The method of winding the optical fiber coil 5' in a pattern illustrated in FIGS. 2a and 3 is shown in FIGS. 4a and 4b. The significant characteristic of the coiling technique is the division of the optical fiber onto two supply spools VS1 and VS2. Such a division is carried out prior to the winding proper such that each supply spool contains one half of the total, uninterrupted fiber length. As shown in FIG. 4a, at the beginning of the winding operation, the supply spool VS2 is secured eccentrically to the left side of the rotary mandrel 10 and a first winding layer 11 is wound on the mandrel 10 from the supply spool VS1 from left to right. Thereafter the supply spool VS1 is secured eccentrically to the right side of the mandrel 10 as shown in FIG. 4b and a second layer of fiber is wound, again from the left to the right, from the supply spool VS2. Thereafter, a third layer (not illustrated) is wound from the supply spool VS2 from right to left, whereupon the supply spool VS2 is secured to the mandrel 10 and a fourth and fifth layer are wound by taking the optical fiber from the supply spool VS1. These consecutive winding steps continue until the coil ends on the supply spool VS1 and VS2 are reached and thus the coil has a desired number (preferably an even number) of winding layers. During the winding of the individual layers or upon completion of the optical fiber coil an adhesive is applied to the optical fiber to thus obtain a self-supporting coil as the latter is removed from the mandrel 10.

Turning once again to FIG. 2b, the winding pattern shown therein differs from that illustrated in the embodiment described in connection with FIGS. 2a and 2a and 3 solely in that throughout the winding process the two supply spools VS1 and VS2 are used alternatingly rather than utilizing fiber from the same spool in the two consecutive windings.

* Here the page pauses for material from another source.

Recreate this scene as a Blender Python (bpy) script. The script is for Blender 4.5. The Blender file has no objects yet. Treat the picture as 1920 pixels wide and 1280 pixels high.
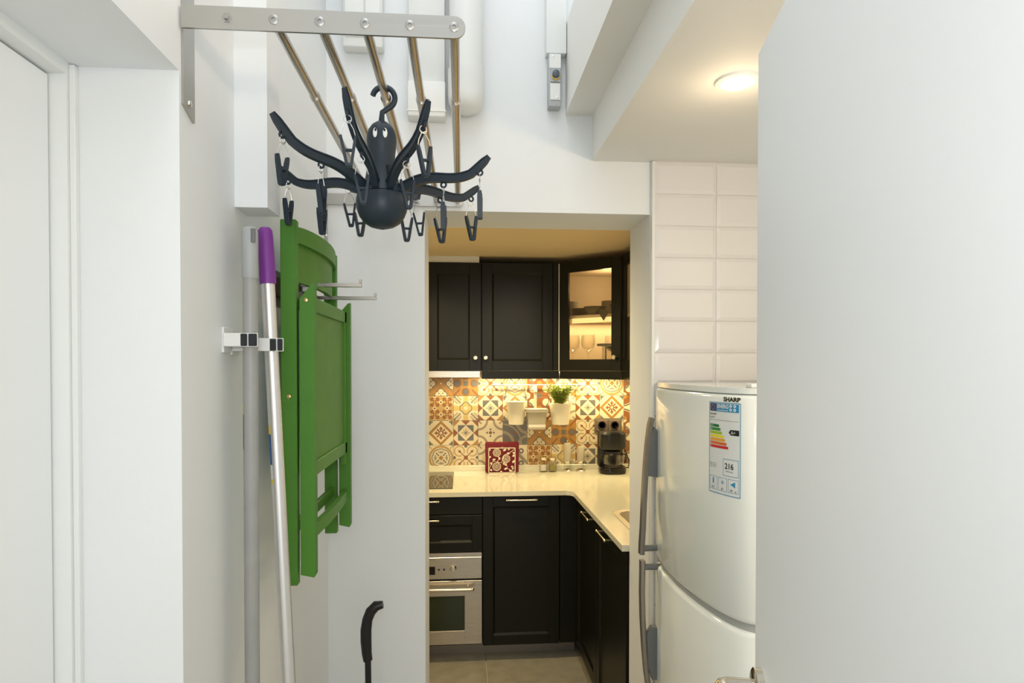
import bpy, bmesh, math, random
from mathutils import Vector, Matrix
random.seed(7)
PI = math.pi
sc = bpy.context.scene
col = sc.collection

# ------------------------------------------------------------------ camera
cam_d = bpy.data.cameras.new('camera'); cam = bpy.data.objects.new('camera', cam_d); col.objects.link(cam)
FPX = 1190.0
YAW = math.atan(94 / FPX); PITCH = math.radians(0.8)
cam.location = (0, 0, 1.52)
cam.rotation_euler = (PI / 2 - PITCH, 0, -YAW)
cam_d.sensor_fit = 'HORIZONTAL'; cam_d.sensor_width = 36.0
cam_d.lens = FPX / 1920 * 36.0
cam_d.shift_y = (46 + FPX * math.tan(PITCH)) / 1920
cam_d.clip_start = 0.02
sc.camera = cam

# ------------------------------------------------------------------ world, lights, exposure
sc.view_settings.view_transform = 'Standard'; sc.view_settings.look = 'None'
sc.view_settings.gamma = 1.0; sc.view_settings.use_curve_mapping = False
sc.view_settings.exposure = 0.03
w = bpy.data.worlds.new('world'); sc.world = w; w.use_nodes = True
bgn = w.node_tree.nodes['Background']
bgn.inputs[0].default_value = (0.955, 0.985, 1.0, 1); bgn.inputs[1].default_value = 0.88

def area(name, loc, rot, sx, sy, power, color):
    l = bpy.data.lights.new(name, 'AREA'); l.shape = 'RECTANGLE'; l.size = sx; l.size_y = sy
    l.energy = power; l.color = color
    o = bpy.data.objects.new(name, l); o.location = loc; o.rotation_euler = rot; col.objects.link(o); return o
def point(name, loc, power, color, rad=0.03):
    l = bpy.data.lights.new(name, 'POINT'); l.energy = power; l.color = color; l.shadow_soft_size = rad
    o = bpy.data.objects.new(name, l); o.location = loc; col.objects.link(o); return o
def spot(name, loc, power, color, ang=2.4, rad=0.03, blend=0.6):
    l = bpy.data.lights.new(name, 'SPOT'); l.energy = power; l.color = color; l.spot_size = ang; l.spot_blend = blend
    l.shadow_soft_size = rad
    o = bpy.data.objects.new(name, l); o.location = loc; col.objects.link(o); return o

WARM = (1.0, 0.82, 0.44)
# the photographer's flash, just above the lens
fl = area('flash_light', (-0.02, -0.03, 1.64), (PI / 2, 0, 0), 0.07, 0.05, 1.9, (0.97, 1.0, 1.0)); fl.data.spread = PI
# daylight of the tall shaft above and the bright room behind the photographer
area('daylight_high', (-0.05, 0.6, 3.55), (0, 0, 0), 0.7, 2.4, 12.0, (0.95, 0.98, 1.0))
area('daylight_rear', (0.3, -1.75, 1.7), (PI / 2, 0, 0), 1.6, 2.0, 12.0, (0.97, 1.0, 1.0))
# lamps of the place, with unseen rear fills added for the lowered ceiling
spot('downlight_lamp', (0.623, 1.401, 2.150), 1.1, (1.0, 0.78, 0.50), 2.9, 0.04)
point('downlight_glow', (0.623, 1.401, 2.080), 0.55, (1.0, 0.76, 0.48), 0.04)
for yy in (0.45, -0.55): point('ceiling_fill_rear', (0.80, yy, 2.02), 9.0, (1.0, 0.78, 0.54), 0.04)  # added unseen lamps, there to spread warm light over the lowered ceiling
area('cabinet_strip_lamp', (0.46, 3.80, 1.452), (0, 0, 0), 0.84, 0.03, 4.6, WARM)
area('corner_strip_lamp', (0.98, 3.70, 1.452), (0, 0, 0), 0.30, 0.03, 2.0, WARM)
spot('hood_lamp', (-0.10, 3.72, 1.47), 4.0, WARM, 2.6, 0.02)
spot('kitchen_lamp', (-0.15, 2.80, 2.09), 28.0, (1.0, 0.80, 0.46), 2.75, 0.05)
spot('kitchen_lamp', (0.32, 2.80, 2.09), 22.0, (1.0, 0.80, 0.46), 2.75, 0.05)
point('glass_cabinet_lamp', (0.84, 3.62, 1.98), 1.4, (1.0, 0.74, 0.42), 0.03)
point('glass_cabinet_lamp', (1.02, 2.95, 1.95), 1.0, (1.0, 0.74, 0.42), 0.03)
area('glass_cabinet_lamp', (0.84, 3.80, 1.780), (0, 0, 0), 0.50, 0.02, 1.6, (1.0, 0.76, 0.42))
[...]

The present disclosure relates to subject matter contained in German Patent Application No. 35 33 687.0 (filed Sept. 21st, 1985) which is incorporated herein by reference.

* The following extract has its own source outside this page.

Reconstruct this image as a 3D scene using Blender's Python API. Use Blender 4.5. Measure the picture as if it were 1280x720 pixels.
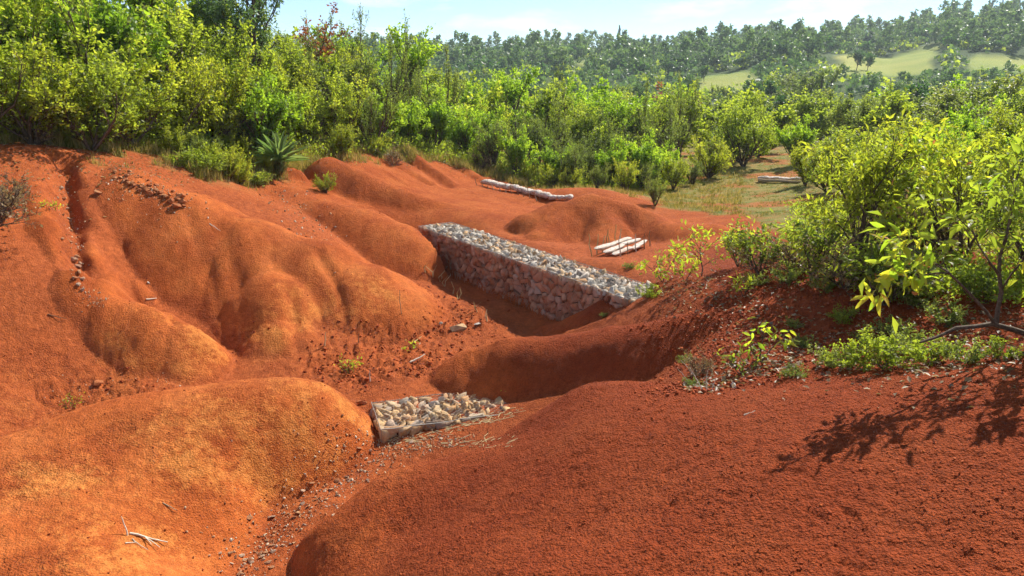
import bpy, bmesh, math, random, time
import numpy as np
from mathutils import Vector, Matrix, Euler

T0 = time.time()
for o in list(bpy.data.objects):
    bpy.data.objects.remove(o)
sc = bpy.context.scene
COL = sc.collection

# ---------------------------------------------------------------- camera
CAM_Z = 5.2
PITCH = math.radians(15.3)
FPX = 967.0                      # focal length in pixels of a 1280 px wide picture
cam_data = bpy.data.cameras.new("camera")
cam_data.sensor_width = 36.0
cam_data.lens = 36.0 * FPX / 1280.0
cam_data.clip_start = 0.05
cam_data.clip_end = 12000.0
cam = bpy.data.objects.new("camera", cam_data)
COL.objects.link(cam)
cam.location = (0, 0, CAM_Z)
cam.rotation_euler = (math.pi / 2 - PITCH, 0, 0)
sc.camera = cam

# ---------------------------------------------------------------- sky and sun
SUN_EL = math.radians(42)
SUN_AZ = math.atan2(0.62, 0.78)   # clockwise from +Y: the sun stands beyond and to the right
world = bpy.data.worlds.new("World")
sc.world = world
world.use_nodes = True
wn = world.node_tree
wn.nodes.clear()
w_out = wn.nodes.new("ShaderNodeOutputWorld")
w_bg = wn.nodes.new("ShaderNodeBackground")
w_sky = wn.nodes.new("ShaderNodeTexSky")
w_sky.sky_type = 'NISHITA'
w_sky.sun_disc = False
w_sky.sun_elevation = SUN_EL
w_sky.sun_rotation = SUN_AZ
w_sky.altitude = 2500
w_sky.air_density = 1.0
w_sky.dust_density = 0.15
w_sky.ozone_density = 1.6
w_bg.inputs['Strength'].default_value = 0.115
# thin clouds: noise over the direction, projected on a flat cloud layer
w_tc = wn.nodes.new("ShaderNodeTexCoord")
w_sep = wn.nodes.new("ShaderNodeSeparateXYZ")
wn.links.new(w_tc.outputs['Generated'], w_sep.inputs[0])
w_max = wn.nodes.new("ShaderNodeMath"); w_max.operation = 'MAXIMUM'; w_max.inputs[1].default_value = 0.0
wn.links.new(w_sep.outputs['Z'], w_max.inputs[0])
w_add = wn.nodes.new("ShaderNodeMath"); w_add.operation = 'ADD'; w_add.inputs[1].default_value = 0.16
wn.links.new(w_max.outputs[0], w_add.inputs[0])
w_dx = wn.nodes.new("ShaderNodeMath"); w_dx.operation = 'DIVIDE'
w_dy = wn.nodes.new("ShaderNodeMath"); w_dy.operation = 'DIVIDE'
wn.links.new(w_sep.outputs['X'], w_dx.inputs[0]); wn.links.new(w_add.outputs[0], w_dx.inputs[1])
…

It will be understood that the above description of the present invention is susceptible to various modifications, changes and adaptations, and the same are intended to be comprehended within the meaning and range of equivalents of the appended claims.

Claims

1. In an rpm-measuring device including a closed light path comprising a coil formed of a plurality of winding layers of an optical fiber having first and second ends; a beam splitter connected to said first and second ends; means for passing two light beams in opposite directions through said coil by applying the two light beams to said first and second ends, respectively, and means for superposing the two light beams subsequent to their passage through said coil and for evaluating a phase-shift based on the Sagnac-effect; the improvement wherein the distance of the light path between the first end and any selected first location of said optical fiber is identical to the distance of the light path between the second end and a second location of said optical fiber; said selected first location and said second location being situated in immediately adjoining two windings belonging to two separate, immediately adjoining winding layers, whereby the two light beams propagate at all times in immediately adjoining two windings belonging to two separate, immediately adjoining winding layers.

2. An rpm-measuring device as defined in claim 1, wherein the number of said winding layers is even.

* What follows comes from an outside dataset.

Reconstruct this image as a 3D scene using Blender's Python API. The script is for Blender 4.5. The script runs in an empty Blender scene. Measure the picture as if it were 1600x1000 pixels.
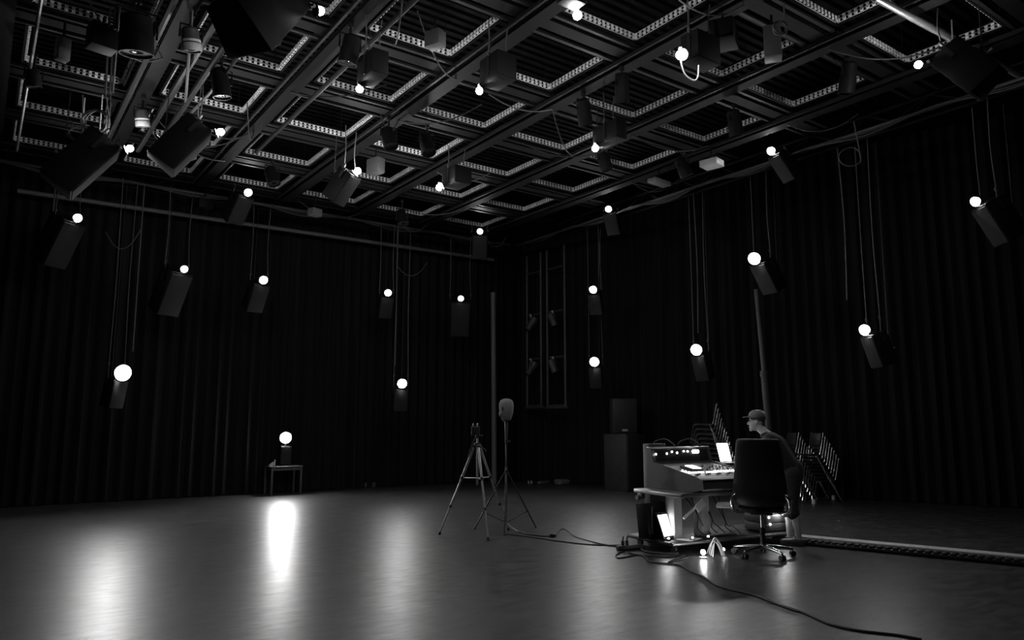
import bpy, bmesh, math, random
from mathutils import Vector, Matrix
random.seed(7)
C = bpy.context.scene.collection
PI = math.pi
H = 1.6                                   # camera height

# ------------------------------------------------------------------ camera
FPX, PITCH, AZ = 1158.0, math.radians(8.0), math.radians(54.2)
hd = Vector((math.cos(AZ), math.sin(AZ), 0)); UPV = Vector((0, 0, 1))
FW = hd * math.cos(PITCH) + UPV * math.sin(PITCH)
RT = Vector((math.sin(AZ), -math.cos(AZ), 0))
UP = RT.cross(FW)
cam_d = bpy.data.cameras.new('camera'); cam = bpy.data.objects.new('camera', cam_d); C.objects.link(cam)
cam_d.sensor_width = 36.0; cam_d.lens = FPX / 1600 * 36
cam_d.clip_start = 0.05; cam_d.clip_end = 200
M = Matrix((RT, UP, -FW)).transposed().to_4x4(); M.translation = Vector((0, 0, H))
cam.matrix_world = M
sc = bpy.context.scene; sc.camera = cam
sc.view_settings.view_transform = 'Standard'; sc.view_settings.look = 'None'
sc.view_settings.gamma = 1.0; sc.view_settings.use_curve_mapping = False
sc.view_settings.exposure = 0.0

def ray(x, y): return FW + RT * ((x - 800) / FPX) + UP * ((500 - y) / FPX)
def at(x, y, ax, val):
    d = ray(x, y); o = Vector((0, 0, H)); return o + d * ((val - o[ax]) / d[ax])
def fl(x, y, z=0.0): return at(x, y, 2, z)
def proj(p):
    d = Vector(p) - Vector((0, 0, H)); w = d.dot(FW)
    if w <= 0.05: return (-9999, -9999)
    return (800 + d.dot(RT) / w * FPX, 500 - d.dot(UP) / w * FPX)

# ------------------------------------------------------------------ materials
def mat(name, v, rough=0.5, metal=0.0, noise=0.0, scale=8.0, bump=0.0, stretch=(1, 1, 1), spec=0.5):
    m = bpy.data.materials.new(name); m.use_nodes = True
    nt = m.node_tree; b = nt.nodes['Principled BSDF']
    b.inputs['Base Color'].default_value = (v, v, v, 1)
    b.inputs['Roughness'].default_value = rough; b.inputs['Metallic'].default_value = metal
    b.inputs['Specular IOR Level'].default_value = spec
    if noise > 0 or bump > 0:
        tc = nt.nodes.new('ShaderNodeTexCoord'); mp = nt.nodes.new('ShaderNodeMapping')
        mp.inputs['Scale'].default_value = stretch
        n = nt.nodes.new('ShaderNodeTexNoise'); n.inputs['Scale'].default_value = scale; n.inputs['Detail'].default_value = 5
        nt.links.new(tc.outputs['Object'], mp.inputs['Vector']); nt.links.new(mp.outputs['Vector'], n.inputs['Vector'])
        if noise > 0:
            r = nt.nodes.new('ShaderNodeMapRange')
            r.inputs['From Min'].default_value = 0.25; r.inputs['From Max'].default_value = 0.75
            r.inputs['To Min'].default_value = v * (1 - noise); r.inputs['To Max'].default_value = v * (1 + noise)
            nt.links.new(n.outputs['Fac'], r.inputs['Value']); nt.links.new(r.outputs['Result'], b.inputs['Base Color'])
        if bump > 0:
            bp = nt.nodes.new('ShaderNodeBump'); bp.inputs['Strength'].default_value = bump; bp.inputs['Distance'].default_value = 0.01
            nt.links.new(n.outputs['Fac'], bp.inputs['Height']); nt.links.new(bp.outputs['Normal'], b.inputs['Normal'])
    return m
def emit(name, s, v=1.0):
    m = bpy.data.materials.new(name); m.use_nodes = True; nt = m.node_tree
    b = nt.nodes['Principled BSDF']; b.inputs['Base Color'].default_value = (.8, .8, .8, 1)
    b.inputs['Emission Color'].default_value = (v, v, v, 1); b.inputs['Emission Strength'].default_value = s
    return m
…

3. In an rpm-measuring device including a closed light path comprising a coil formed of a plurality of winding layers of an optical fiber having first and second ends; a beam splitter connected to said first and second ends; means for passing two light beams in opposite directions through said coil by applying the two light beams to said first and second ends, respectively, and means for superposing the two light beams subsequent to their passage through said coil and for evaluating a phase-shift based on the Sagnac-effect; the method of making said coil, comprising the following steps:

(a) winding one half of the optical fiber length on a first supply spool and the other half of the optical fiber length on a second supply spool while maintaining the optical fiber uninterrupted along its entire length, whereby a mid point of the entire length of said optical fiber being situated between said first and second supply spools;

(b) starting from said mid point, winding a first layer of said optical fiber on a mandrel from said first supply spool in a first longitudinal direction of said mandrel;

(c) starting from said mid point, winding a second layer of said optical fiber on said mandrel from said second supply spool in said first longitudinal direction;

(d) winding a third layer of said optical fiber on said mandrel from said second supply spool in a second longitudinal direction of said mandrel, opposite said first longitudinal direction;

(e) winding a fourth layer of said optical fiber on said mandrel from said first supply spool in said second longitudinal direction; and

(f) repeating the winding steps (b) through (e) until a desired number of winding layers is obtained from said optical fiber length.

4. A method as defined in claim 3, further comprising the step of fixing each said winding layer with an adhesive.

5. A method as defined in claim 3, wherein said desired number is an even number.

6. In an rpm-measuring device including a closed light path comprising a coil formed of a plurality of winding layers of an optical fiber having first and second ends; a beam splitter connected to said first and second ends; means for passing two light beams in opposite directions through said coil by applying the two light beams to said first and second ends, respectively, and means for superposing the two light beams subsequent to their passage through said coil and for evaluating a phase-shift based on the Sagnac-effect; the method of making said coil, comprising the following steps:

(a) winding one half of the optical fiber length on a first supply spool and the other half of the optical fiber length on a second supply spool while maintaining the optical fiber uninterrupted along its entire length, whereby a mid point of the entire length of said optical fiber being situated between said first and second supply spools;

(b) starting from said mid point, winding a first layer of said optical fiber on a mandrel from said first supply spool in a first longitudinal direction of said mandrel;

(c) starting from said mid point, winding a second layer of said optical fiber on said mandrel from said second supply spool in said first longitudinal direction;

(d) winding a third layer of said optical fiber on said mandrel from said first supply spool in a second longitudinal direction of said mandrel, opposite said first longitudinal direction;

(e) winding a fourth layer of said optical fiber on said mandrel from said second supply spool in said second longitudinal direction; and

(f) repeating the winding steps (b) through (e) until a desired number of winding layers is obtained from said optical fiber length.